Вопрос: "Расскажите, пожалуйста, о первых годах своей работы в коммуне имени Дзержинского. Как руководил и помогал вам Антон Семёнович?"
– Он частенько зазывал меня в свой кабинет и начинал упражняться со мною. Дело доходило даже до того, что мы вместе делали скетч. Он пишет четырехстишье и заставляет меня писать. Мне даже запомнилось несколько четырехстиший: "Киев – город знаменитый… (зачитывает стихи).
Вопрос: "Скажите, пожалуйста, как вы работаете сейчас?"
– Работаю я денно и нощно. Имею план работы и как директор, и как заведующий учебной частью. Заведующий по административной части также имеет план, воспитатели также имеют свои планы и заглядывают в них, но больше работаем без планов, так как мы с восхода солнца начинаем выделывать такие пируэты, которые не вмещаются ни в какие планы.
Вопрос: "Есть ли нарушения у вас в детском доме?"

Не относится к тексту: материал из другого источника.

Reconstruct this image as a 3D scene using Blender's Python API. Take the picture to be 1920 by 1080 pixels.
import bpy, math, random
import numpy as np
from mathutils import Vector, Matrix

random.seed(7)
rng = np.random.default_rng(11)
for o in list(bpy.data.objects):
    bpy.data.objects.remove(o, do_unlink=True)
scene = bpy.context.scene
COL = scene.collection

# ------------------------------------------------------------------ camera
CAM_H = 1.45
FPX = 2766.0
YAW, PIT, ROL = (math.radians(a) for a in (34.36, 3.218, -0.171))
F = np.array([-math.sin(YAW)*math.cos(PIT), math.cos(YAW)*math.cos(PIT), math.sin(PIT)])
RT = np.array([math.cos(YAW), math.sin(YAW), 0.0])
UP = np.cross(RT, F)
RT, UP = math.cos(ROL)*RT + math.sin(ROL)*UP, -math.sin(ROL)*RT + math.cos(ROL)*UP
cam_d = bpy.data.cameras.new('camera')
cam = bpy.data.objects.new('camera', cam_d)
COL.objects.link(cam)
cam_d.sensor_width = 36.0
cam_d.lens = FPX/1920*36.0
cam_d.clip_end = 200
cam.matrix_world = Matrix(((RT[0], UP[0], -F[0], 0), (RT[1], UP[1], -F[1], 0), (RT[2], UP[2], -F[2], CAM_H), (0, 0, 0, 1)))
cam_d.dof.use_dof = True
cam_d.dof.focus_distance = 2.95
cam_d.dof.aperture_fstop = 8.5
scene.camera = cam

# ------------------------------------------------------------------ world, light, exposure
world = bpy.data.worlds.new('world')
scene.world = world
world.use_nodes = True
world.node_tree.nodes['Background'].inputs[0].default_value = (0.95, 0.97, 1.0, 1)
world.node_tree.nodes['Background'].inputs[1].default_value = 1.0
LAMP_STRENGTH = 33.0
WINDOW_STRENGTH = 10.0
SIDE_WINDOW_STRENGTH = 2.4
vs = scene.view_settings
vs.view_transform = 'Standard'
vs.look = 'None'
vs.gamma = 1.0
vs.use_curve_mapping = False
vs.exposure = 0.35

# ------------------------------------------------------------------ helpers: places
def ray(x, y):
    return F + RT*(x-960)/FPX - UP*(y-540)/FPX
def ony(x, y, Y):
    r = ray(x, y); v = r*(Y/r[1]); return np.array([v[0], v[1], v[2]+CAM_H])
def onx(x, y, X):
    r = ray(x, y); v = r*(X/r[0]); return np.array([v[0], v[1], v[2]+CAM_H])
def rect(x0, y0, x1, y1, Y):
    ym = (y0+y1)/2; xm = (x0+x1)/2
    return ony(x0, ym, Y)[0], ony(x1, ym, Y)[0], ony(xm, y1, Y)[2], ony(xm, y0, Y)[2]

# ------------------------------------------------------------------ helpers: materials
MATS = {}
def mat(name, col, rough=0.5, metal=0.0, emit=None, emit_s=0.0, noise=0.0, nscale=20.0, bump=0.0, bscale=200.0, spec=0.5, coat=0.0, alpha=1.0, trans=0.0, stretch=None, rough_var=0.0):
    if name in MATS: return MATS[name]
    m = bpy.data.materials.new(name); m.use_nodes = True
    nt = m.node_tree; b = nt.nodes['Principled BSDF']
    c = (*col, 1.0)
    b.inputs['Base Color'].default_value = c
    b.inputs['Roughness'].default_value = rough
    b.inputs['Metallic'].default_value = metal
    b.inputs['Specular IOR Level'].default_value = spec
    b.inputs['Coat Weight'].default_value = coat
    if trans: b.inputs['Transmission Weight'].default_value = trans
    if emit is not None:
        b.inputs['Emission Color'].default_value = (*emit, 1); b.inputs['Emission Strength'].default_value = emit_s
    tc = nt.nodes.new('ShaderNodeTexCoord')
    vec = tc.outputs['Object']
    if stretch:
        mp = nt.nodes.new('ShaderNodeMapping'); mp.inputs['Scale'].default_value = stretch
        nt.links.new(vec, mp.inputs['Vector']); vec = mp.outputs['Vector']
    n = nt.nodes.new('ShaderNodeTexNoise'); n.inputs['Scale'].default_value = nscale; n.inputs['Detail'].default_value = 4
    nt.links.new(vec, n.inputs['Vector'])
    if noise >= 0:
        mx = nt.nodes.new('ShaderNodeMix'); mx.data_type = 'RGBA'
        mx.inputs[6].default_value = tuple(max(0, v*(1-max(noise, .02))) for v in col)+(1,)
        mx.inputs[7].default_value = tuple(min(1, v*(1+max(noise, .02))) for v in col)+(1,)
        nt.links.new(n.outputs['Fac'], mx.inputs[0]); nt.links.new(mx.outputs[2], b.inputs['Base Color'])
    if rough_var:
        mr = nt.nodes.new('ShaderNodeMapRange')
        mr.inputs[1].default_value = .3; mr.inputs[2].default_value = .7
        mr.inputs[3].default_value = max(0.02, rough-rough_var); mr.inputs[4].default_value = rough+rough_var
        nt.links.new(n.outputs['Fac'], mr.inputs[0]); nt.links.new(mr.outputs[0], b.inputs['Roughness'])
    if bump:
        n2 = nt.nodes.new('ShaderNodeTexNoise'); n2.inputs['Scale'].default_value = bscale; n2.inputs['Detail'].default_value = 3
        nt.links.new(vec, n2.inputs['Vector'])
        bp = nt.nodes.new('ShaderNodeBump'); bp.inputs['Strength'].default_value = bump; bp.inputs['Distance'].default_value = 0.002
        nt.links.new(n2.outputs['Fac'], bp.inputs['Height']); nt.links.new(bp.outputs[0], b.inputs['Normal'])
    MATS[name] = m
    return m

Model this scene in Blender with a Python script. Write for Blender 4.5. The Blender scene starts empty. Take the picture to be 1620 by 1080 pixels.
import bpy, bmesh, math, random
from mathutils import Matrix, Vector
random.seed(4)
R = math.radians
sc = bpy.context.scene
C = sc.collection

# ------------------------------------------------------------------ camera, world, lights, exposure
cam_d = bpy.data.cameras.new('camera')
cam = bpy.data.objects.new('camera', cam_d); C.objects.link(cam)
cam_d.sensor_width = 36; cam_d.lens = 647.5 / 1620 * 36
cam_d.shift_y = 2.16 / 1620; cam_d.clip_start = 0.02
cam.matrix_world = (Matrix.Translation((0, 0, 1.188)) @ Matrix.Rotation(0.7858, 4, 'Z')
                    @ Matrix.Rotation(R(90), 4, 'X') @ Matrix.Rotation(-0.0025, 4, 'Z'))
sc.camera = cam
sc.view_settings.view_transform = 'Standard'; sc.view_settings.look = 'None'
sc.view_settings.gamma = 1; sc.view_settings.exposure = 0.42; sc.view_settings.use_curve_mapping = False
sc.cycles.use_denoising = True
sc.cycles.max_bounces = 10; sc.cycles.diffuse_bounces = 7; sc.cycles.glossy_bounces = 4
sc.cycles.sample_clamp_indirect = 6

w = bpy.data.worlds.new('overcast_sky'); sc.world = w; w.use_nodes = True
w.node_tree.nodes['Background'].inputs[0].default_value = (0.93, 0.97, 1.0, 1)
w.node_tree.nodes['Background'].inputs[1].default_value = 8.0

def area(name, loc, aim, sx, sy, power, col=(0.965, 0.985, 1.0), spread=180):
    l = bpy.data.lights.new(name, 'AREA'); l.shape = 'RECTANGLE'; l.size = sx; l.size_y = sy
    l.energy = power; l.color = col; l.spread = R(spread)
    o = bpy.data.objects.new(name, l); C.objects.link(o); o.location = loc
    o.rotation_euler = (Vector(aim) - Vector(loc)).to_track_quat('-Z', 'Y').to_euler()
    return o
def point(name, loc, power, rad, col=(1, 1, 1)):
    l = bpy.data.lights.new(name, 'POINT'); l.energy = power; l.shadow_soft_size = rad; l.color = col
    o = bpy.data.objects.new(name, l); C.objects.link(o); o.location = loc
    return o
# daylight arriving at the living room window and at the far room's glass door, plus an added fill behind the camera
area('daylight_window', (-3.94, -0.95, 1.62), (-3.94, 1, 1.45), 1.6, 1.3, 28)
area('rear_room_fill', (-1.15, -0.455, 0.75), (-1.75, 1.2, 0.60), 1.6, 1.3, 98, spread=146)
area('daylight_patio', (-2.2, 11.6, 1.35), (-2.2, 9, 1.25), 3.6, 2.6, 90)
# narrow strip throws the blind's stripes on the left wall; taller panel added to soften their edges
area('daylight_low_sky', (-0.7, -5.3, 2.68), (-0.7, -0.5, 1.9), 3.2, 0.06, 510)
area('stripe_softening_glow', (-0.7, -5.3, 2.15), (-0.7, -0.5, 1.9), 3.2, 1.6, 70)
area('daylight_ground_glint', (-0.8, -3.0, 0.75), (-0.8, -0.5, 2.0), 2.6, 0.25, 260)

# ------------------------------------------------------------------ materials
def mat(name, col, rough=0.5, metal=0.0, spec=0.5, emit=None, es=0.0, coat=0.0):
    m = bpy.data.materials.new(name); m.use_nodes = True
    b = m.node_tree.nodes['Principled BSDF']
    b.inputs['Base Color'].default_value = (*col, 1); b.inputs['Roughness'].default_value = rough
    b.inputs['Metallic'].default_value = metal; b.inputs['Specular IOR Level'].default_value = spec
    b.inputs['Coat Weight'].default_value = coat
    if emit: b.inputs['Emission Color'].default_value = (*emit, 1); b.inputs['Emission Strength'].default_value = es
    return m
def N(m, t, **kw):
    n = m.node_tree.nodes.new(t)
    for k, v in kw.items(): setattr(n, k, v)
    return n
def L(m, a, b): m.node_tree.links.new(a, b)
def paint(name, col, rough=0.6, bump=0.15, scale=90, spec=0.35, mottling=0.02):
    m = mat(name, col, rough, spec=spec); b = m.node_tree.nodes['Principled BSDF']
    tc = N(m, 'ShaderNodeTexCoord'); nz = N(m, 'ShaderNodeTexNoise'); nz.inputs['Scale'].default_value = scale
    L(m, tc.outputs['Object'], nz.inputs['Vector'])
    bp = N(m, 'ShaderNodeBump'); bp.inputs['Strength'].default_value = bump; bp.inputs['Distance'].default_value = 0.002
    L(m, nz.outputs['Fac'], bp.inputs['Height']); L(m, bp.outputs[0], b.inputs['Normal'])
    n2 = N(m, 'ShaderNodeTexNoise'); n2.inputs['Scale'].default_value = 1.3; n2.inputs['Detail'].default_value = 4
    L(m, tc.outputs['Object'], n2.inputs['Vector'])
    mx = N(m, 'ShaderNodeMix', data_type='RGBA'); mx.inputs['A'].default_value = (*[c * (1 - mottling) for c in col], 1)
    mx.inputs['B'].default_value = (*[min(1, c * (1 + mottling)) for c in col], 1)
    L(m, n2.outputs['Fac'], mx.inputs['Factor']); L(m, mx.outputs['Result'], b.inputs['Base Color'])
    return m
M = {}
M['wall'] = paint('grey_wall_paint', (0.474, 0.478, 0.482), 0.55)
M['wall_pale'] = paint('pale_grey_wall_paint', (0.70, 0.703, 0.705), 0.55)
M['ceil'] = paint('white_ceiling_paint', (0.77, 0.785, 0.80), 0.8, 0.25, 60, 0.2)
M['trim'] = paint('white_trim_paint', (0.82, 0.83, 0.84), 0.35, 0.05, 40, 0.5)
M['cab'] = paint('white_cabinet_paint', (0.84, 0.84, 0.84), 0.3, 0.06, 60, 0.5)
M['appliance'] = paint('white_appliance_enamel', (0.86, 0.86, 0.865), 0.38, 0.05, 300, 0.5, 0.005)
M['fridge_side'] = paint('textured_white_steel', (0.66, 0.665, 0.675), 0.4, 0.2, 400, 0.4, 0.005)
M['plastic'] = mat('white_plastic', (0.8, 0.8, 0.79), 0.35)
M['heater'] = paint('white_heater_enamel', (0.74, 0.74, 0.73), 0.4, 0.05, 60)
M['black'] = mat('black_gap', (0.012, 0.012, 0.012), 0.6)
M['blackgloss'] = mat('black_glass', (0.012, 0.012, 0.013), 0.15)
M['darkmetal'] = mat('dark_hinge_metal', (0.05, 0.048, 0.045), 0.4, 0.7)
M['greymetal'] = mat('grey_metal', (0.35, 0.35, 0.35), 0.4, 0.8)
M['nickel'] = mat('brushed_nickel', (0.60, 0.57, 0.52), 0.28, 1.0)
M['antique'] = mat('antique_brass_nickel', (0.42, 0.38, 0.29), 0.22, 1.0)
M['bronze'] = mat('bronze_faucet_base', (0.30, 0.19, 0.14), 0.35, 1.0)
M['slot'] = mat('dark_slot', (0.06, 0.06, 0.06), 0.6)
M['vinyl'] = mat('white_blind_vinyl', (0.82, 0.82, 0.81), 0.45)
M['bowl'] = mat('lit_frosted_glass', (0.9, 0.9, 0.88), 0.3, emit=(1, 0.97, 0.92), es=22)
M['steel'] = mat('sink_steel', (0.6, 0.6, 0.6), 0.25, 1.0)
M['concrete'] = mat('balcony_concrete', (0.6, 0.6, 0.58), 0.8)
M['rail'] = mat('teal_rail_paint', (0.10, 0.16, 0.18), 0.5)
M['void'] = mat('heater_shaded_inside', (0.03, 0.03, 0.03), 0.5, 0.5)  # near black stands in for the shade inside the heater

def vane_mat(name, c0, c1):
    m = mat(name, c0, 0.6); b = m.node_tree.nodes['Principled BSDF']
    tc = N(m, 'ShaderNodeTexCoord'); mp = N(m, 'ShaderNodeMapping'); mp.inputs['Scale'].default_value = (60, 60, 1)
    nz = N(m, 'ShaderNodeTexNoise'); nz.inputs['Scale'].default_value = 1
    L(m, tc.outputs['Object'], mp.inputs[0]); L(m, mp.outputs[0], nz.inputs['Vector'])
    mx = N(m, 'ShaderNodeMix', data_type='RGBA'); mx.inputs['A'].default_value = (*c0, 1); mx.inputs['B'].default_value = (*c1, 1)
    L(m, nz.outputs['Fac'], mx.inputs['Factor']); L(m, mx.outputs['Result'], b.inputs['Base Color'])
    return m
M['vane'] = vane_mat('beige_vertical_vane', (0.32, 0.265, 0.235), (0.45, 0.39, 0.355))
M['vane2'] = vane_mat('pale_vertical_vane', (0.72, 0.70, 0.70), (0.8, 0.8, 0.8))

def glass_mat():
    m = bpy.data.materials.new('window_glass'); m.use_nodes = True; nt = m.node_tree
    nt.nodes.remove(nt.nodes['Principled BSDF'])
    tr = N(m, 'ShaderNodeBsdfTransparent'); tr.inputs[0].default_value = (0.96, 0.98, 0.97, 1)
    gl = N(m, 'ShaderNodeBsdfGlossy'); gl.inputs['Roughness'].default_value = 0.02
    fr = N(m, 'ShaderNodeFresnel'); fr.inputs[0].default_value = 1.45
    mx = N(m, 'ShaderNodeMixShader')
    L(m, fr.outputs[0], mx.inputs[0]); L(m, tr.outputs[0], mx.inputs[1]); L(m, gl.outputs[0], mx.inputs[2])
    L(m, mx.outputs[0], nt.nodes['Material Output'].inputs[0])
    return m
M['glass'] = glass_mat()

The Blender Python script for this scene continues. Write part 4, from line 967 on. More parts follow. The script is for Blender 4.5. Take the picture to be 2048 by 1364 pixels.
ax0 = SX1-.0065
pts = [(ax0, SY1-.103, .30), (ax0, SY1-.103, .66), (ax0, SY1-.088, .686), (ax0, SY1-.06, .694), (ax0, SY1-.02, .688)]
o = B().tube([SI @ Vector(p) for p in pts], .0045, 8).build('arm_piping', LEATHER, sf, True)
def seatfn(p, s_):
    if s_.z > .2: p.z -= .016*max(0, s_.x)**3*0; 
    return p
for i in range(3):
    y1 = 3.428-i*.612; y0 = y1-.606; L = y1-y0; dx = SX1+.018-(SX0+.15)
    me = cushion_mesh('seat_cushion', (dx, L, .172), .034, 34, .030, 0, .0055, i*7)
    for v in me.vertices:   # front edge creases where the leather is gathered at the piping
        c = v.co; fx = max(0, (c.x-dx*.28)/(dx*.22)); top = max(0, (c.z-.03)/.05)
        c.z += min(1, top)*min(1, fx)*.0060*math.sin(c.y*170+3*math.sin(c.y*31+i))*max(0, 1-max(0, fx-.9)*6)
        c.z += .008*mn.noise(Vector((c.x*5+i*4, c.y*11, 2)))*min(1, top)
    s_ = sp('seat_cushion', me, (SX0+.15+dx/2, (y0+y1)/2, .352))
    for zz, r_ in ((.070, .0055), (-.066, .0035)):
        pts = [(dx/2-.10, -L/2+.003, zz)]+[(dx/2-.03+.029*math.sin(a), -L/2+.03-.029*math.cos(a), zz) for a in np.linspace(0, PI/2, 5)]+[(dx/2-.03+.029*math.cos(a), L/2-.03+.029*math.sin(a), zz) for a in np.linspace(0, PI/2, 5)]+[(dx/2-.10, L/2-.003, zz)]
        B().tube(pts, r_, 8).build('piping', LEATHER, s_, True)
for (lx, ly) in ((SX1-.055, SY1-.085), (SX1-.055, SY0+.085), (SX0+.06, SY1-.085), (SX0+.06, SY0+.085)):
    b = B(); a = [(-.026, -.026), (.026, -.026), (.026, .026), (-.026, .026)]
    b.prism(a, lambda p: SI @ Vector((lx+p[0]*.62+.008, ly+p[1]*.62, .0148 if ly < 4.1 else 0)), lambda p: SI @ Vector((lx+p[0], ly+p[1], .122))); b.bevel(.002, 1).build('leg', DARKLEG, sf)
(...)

– Есть и нарушения, но бывает и так, что квартал проходит без нарушений. Но если бы было возможно жить совсем без нарушений, без происшествий, за счет чего писалась бы приключенческая литература, которой все мы увлекаемся? Бывают всякого рода меры воздействия, самые неожиданные, на различные нарушения. Может быть, кто-нибудь скажет, кто это выкачал из головы человека такие чувства, как радость, гнев, раздражение, на которые имеет право любой живой человек, а тем более педагог? Почему мы не можем адресоваться к учащемуся по поводу его возмутительных поступков с гневом, раздражением и т. п.? Так опустошили педагога, как будто бы у него не осталось кислорода, остался только какой-то старый газ, так что он действует тихо-тихо.
В "Правде" была большая статья "Художественная литература о воспитании детей". Там был такой пример. Учитель спрашивает ученика:
– Сделал ты математику?
– Сделал.
– Правильно пример решил?
– Как и все.
– Покажи тетрадку.
– Я забыл тетрадку дома.
Какая наглая, возмутительная поза у этого учащегося, ученика 9-го класса! И, конечно, все это говорится в порядке издевки над учителем. А учитель должен спокойно это переносить и говорить с ним, не повышая голоса.
И дальше ему задается вопрос:
– Вы прочитали письмо Белинского к Гоголю?
– Не читал, – ответил он, но, оставаясь до конца наглецом, прибавил: – Я чужих писем не читаю.